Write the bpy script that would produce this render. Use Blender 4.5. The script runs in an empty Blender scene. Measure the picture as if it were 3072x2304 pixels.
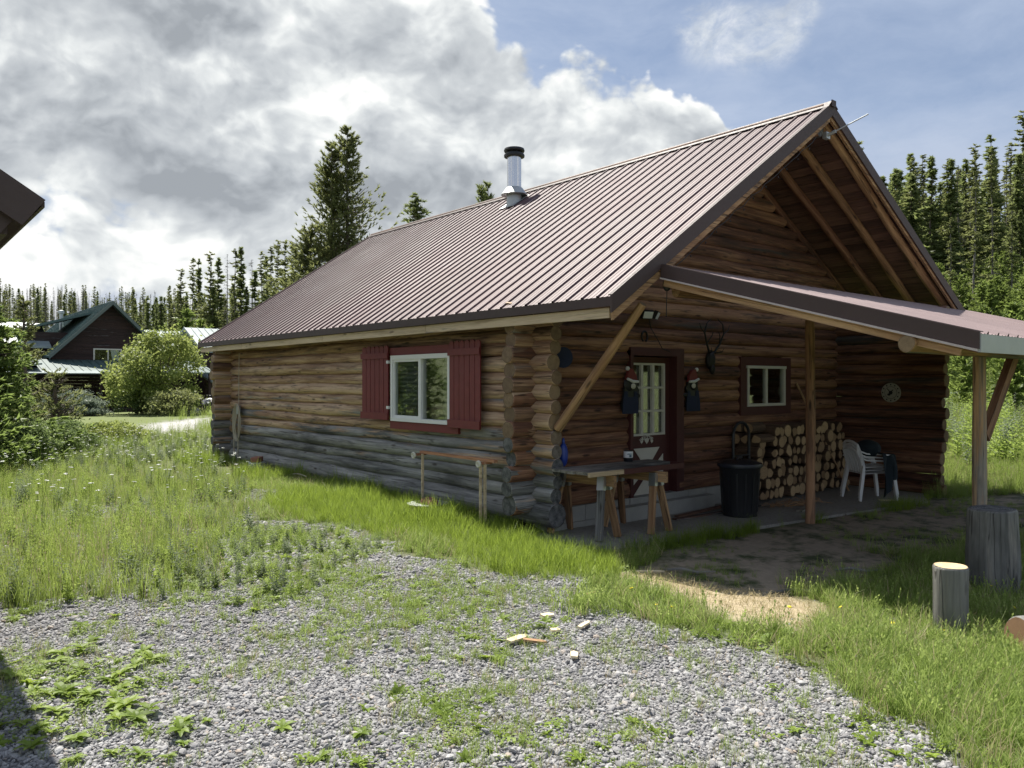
import bpy, math, random
import numpy as np
from mathutils import Vector, Matrix, noise as mnoise
random.seed(7); rng = np.random.default_rng(7)
PI = math.pi
sc = bpy.context.scene
COL = sc.collection

# ---------------------------------------------------------------- camera, sun, sky, exposure
CAM = np.array([-6.414, -7.23, 1.87]); AZ = math.radians(40.0); F = 2330.0
cam = bpy.data.cameras.new('camera'); cam.sensor_width = 36; cam.lens = F/3072*36
cam.clip_start = 0.05; cam.clip_end = 4000
co = bpy.data.objects.new('camera', cam); COL.objects.link(co)
co.location = CAM; co.rotation_euler = (math.radians(90-0.17), 0, -AZ)
sc.camera = co
SUNV = Vector((0.06, 0.55, 1.0)).normalized()
sun = bpy.data.lights.new('sun', 'SUN'); sun.energy = 4.6; sun.angle = math.radians(0.6); sun.color = (1.0, 0.95, 0.86)
so = bpy.data.objects.new('sun', sun); COL.objects.link(so)
so.rotation_euler = SUNV.to_track_quat('Z', 'Y').to_euler(); so.location = (0, 0, 30)
sc.view_settings.view_transform = 'Standard'; sc.view_settings.look = 'None'
sc.view_settings.exposure = 1.0; sc.view_settings.gamma = 1.0

FW = np.array([math.sin(AZ), math.cos(AZ)]); RT = np.array([math.cos(AZ), -math.sin(AZ)])
def P3(px, py, Z):                       # photo pixel + depth -> place
    X = (px-1536)/F*Z; p = CAM[:2]+RT*X+FW*Z
    return np.array([p[0], p[1], CAM[2]+(1145-py)/F*Z])
def sstep(x, a, b):
    t = np.clip((x-a)/(b-a), 0, 1); return t*t*(3-2*t)
def softp(x, k): return np.where(x > k*30, x, k*np.log1p(np.exp(np.minimum(x/k, 30))))
DR = np.array([0.936, 0.352]); DL = np.array([0.12, 0.993])
def gz(u, v):
    u = np.asarray(u, float); v = np.asarray(v, float)
    ru, rv = u-CAM[0], v-CAM[1]
    b = 0.12+0*u
    dip = sstep(u, -1.6, 0.0)*(1-sstep(v, -0.4, 0.6)*(1-sstep(u, 6.5, 8)))*sstep(v, -7.2, -5.2)*(1-sstep(u, 9, 14))*(1-sstep(v, 4, 12))
    b = b-0.16*dip
    b = b+0.025*np.sin(u*1.3+0.5)*np.sin(v*1.1+1)*(1-dip)+0.012*np.sin(u*3.1)*np.cos(v*2.7)
    d = ru*DR[0]+rv*DR[1]
    r = 0.028*softp(d-18, 3)+0.24*softp(d-60, 5)
    r = 26*np.tanh(r/26)
    d2 = ru*DL[0]+rv*DL[1]
    l = 0.115*softp(d2-120, 8); l = 34*np.tanh(l/34)
    side = sstep(ru*RT[0]+rv*RT[1], -20, 20)
    return b+r*side+l*(1-side)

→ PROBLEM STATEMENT
Please take the lines from the beginning of the data above through the line holding "COL = sc.collection" and transcribe them exactly, without any pictures.

→ ANSWER TO THIS PROBLEM
Write the bpy script that would produce this render. Use Blender 4.5. The script runs in an empty Blender scene. Measure the picture as if it were 3072x2304 pixels.
import bpy, math, random
import numpy as np
from mathutils import Vector, Matrix, noise as mnoise
random.seed(7); rng = np.random.default_rng(7)
PI = math.pi
sc = bpy.context.scene
COL = sc.collection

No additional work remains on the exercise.